**Stored data**
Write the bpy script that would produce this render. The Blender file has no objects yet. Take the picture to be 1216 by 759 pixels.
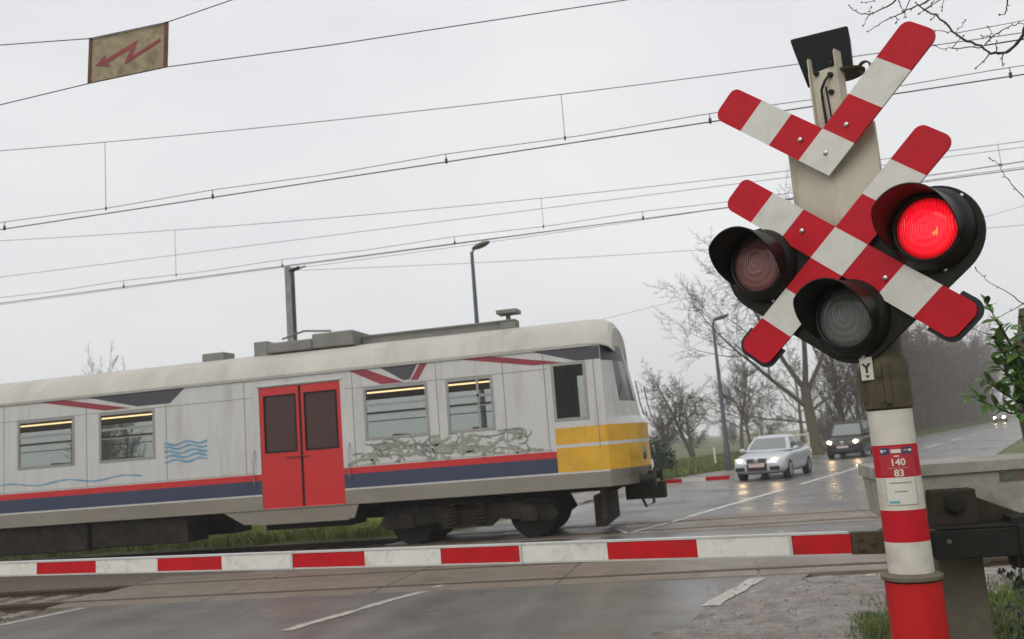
import bpy, bmesh, math, random
import numpy as np
from mathutils import Vector, Matrix
R_ = math.radians
sc = bpy.context.scene
col = sc.collection
PI = math.pi

# ------------------------------------------------------------------ camera
cam = bpy.data.cameras.new('camera'); camo = bpy.data.objects.new('camera', cam); col.objects.link(camo)
M = Matrix(((0.97095, 0.108009, 0.213521), (0.226033, -0.121169, -0.966554), (-0.078524, 0.986738, -0.142063))).to_4x4()
M.translation = Vector((0, 0, 1.65))
camo.matrix_world = M
cam.sensor_width = 36; cam.lens = 36 * 1080 / 1216
cam.clip_start = .1; cam.clip_end = 4000
cam.dof.use_dof = True; cam.dof.focus_distance = 4.75; cam.dof.aperture_fstop = 4.0
sc.camera = camo

# ------------------------------------------------------------------ sky and sun
SUN_EL, SUN_AZ = 42, 200          # azimuth clockwise from +Y, sun behind the camera
w = bpy.data.worlds.new('World'); sc.world = w; w.use_nodes = True
nt = w.node_tree; nd = nt.nodes; bg = nd['Background']
sky = nd.new('ShaderNodeTexSky'); sky.sky_type = 'NISHITA'; sky.sun_disc = False
sky.sun_elevation = R_(SUN_EL); sky.sun_rotation = R_(SUN_AZ); sky.air_density = 1; sky.dust_density = 6
tc = nd.new('ShaderNodeTexCoord')
nz = nd.new('ShaderNodeTexNoise'); nz.inputs['Scale'].default_value = 1.6; nz.inputs['Detail'].default_value = 6; nz.inputs['Roughness'].default_value = .55
mp = nd.new('ShaderNodeMapping'); mp.inputs['Scale'].default_value = (1, 1, 2.2)
rp = nd.new('ShaderNodeValToRGB')
rp.color_ramp.elements[0].position = .3; rp.color_ramp.elements[0].color = (6.45, 6.55, 6.85, 1)
rp.color_ramp.elements[1].position = .72; rp.color_ramp.elements[1].color = (7.95, 8.0, 8.1, 1)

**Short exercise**
Omit the pictures, and quote the material above exactly as given.

**The completed task**
Write the bpy script that would produce this render. The Blender file has no objects yet. Take the picture to be 1216 by 759 pixels.
import bpy, bmesh, math, random
import numpy as np
from mathutils import Vector, Matrix
R_ = math.radians
sc = bpy.context.scene
col = sc.collection
PI = math.pi

# ------------------------------------------------------------------ camera
cam = bpy.data.cameras.new('camera'); camo = bpy.data.objects.new('camera', cam); col.objects.link(camo)
M = Matrix(((0.97095, 0.108009, 0.213521), (0.226033, -0.121169, -0.966554), (-0.078524, 0.986738, -0.142063))).to_4x4()
M.translation = Vector((0, 0, 1.65))
camo.matrix_world = M
cam.sensor_width = 36; cam.lens = 36 * 1080 / 1216
cam.clip_start = .1; cam.clip_end = 4000
cam.dof.use_dof = True; cam.dof.focus_distance = 4.75; cam.dof.aperture_fstop = 4.0
sc.camera = camo

# ------------------------------------------------------------------ sky and sun
SUN_EL, SUN_AZ = 42, 200          # azimuth clockwise from +Y, sun behind the camera
w = bpy.data.worlds.new('World'); sc.world = w; w.use_nodes = True
nt = w.node_tree; nd = nt.nodes; bg = nd['Background']
sky = nd.new('ShaderNodeTexSky'); sky.sky_type = 'NISHITA'; sky.sun_disc = False
sky.sun_elevation = R_(SUN_EL); sky.sun_rotation = R_(SUN_AZ); sky.air_density = 1; sky.dust_density = 6
tc = nd.new('ShaderNodeTexCoord')
nz = nd.new('ShaderNodeTexNoise'); nz.inputs['Scale'].default_value = 1.6; nz.inputs['Detail'].default_value = 6; nz.inputs['Roughness'].default_value = .55
mp = nd.new('ShaderNodeMapping'); mp.inputs['Scale'].default_value = (1, 1, 2.2)
rp = nd.new('ShaderNodeValToRGB')
rp.color_ramp.elements[0].position = .3; rp.color_ramp.elements[0].color = (6.45, 6.55, 6.85, 1)
rp.color_ramp.elements[1].position = .72; rp.color_ramp.elements[1].color = (7.95, 8.0, 8.1, 1)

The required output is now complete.